▶ Given request: Copy out all lines in the data below containing the string "scene".

▶ Dataset excerpt:
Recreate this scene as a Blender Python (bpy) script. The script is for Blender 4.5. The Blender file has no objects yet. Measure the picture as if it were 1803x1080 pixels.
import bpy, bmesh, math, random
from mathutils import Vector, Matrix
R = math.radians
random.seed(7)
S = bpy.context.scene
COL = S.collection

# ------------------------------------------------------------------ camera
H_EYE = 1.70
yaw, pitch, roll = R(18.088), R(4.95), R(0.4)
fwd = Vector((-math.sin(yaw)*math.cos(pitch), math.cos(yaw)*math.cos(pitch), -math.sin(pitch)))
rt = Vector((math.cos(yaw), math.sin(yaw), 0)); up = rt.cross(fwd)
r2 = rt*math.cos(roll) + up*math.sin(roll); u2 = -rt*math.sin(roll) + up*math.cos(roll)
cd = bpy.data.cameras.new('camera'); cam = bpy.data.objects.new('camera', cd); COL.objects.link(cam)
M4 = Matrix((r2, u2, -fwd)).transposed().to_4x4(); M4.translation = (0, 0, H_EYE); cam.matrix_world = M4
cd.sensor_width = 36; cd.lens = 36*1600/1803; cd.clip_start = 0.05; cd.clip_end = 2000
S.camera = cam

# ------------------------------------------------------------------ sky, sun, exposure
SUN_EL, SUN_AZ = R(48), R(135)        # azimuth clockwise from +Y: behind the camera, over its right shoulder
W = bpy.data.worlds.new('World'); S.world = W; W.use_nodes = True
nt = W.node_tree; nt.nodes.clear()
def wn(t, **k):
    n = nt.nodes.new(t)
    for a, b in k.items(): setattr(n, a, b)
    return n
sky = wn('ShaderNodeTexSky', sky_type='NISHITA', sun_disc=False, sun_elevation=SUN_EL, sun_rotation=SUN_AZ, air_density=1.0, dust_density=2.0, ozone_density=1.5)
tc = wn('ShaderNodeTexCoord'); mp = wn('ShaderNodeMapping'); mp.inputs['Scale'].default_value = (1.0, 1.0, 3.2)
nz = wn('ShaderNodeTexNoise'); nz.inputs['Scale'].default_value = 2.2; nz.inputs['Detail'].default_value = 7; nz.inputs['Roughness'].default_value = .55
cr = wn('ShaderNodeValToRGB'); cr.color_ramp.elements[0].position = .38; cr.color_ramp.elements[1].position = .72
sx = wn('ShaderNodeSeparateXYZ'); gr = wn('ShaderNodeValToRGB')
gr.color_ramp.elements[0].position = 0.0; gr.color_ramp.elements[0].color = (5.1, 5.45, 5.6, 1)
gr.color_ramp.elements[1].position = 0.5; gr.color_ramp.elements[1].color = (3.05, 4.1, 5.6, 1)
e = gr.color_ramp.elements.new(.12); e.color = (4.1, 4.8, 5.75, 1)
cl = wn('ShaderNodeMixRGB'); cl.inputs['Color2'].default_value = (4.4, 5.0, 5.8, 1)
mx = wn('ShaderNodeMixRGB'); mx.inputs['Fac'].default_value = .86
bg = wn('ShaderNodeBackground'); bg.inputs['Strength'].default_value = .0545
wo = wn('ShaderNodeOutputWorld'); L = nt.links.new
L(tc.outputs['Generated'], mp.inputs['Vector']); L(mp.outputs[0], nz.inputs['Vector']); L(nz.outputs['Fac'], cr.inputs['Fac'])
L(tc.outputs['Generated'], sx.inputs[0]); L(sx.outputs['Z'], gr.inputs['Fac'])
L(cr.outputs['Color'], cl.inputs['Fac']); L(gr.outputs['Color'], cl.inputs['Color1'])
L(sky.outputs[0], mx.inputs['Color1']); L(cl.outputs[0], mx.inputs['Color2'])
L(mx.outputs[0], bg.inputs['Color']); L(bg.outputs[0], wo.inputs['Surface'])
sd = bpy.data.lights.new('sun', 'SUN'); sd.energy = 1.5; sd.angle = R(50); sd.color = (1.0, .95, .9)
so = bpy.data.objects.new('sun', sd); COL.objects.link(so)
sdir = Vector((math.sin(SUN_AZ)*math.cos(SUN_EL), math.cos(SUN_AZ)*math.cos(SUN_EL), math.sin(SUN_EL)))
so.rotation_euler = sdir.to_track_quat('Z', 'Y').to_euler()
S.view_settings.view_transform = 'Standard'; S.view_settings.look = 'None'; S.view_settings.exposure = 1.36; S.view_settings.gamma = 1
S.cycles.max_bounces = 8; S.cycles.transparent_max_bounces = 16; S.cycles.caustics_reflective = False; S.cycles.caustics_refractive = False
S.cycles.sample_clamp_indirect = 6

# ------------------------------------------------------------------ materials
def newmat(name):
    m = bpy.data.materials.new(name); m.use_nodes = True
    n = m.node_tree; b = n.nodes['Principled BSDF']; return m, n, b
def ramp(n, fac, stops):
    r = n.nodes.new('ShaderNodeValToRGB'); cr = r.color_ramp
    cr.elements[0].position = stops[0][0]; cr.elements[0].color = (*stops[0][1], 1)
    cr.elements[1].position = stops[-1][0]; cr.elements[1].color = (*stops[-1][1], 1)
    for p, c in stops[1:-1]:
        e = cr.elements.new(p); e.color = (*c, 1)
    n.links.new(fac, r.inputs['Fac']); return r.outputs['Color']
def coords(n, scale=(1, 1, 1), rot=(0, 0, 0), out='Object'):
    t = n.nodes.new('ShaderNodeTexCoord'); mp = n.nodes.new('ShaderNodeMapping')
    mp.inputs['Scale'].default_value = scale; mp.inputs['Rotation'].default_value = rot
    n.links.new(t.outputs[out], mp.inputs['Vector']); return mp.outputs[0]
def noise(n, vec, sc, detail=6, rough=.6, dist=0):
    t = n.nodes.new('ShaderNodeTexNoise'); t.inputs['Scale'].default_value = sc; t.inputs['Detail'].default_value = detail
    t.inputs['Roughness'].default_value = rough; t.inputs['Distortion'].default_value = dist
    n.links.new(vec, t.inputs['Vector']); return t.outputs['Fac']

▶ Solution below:
Recreate this scene as a Blender Python (bpy) script. The script is for Blender 4.5. The Blender file has no objects yet. Measure the picture as if it were 1803x1080 pixels.
S = bpy.context.scene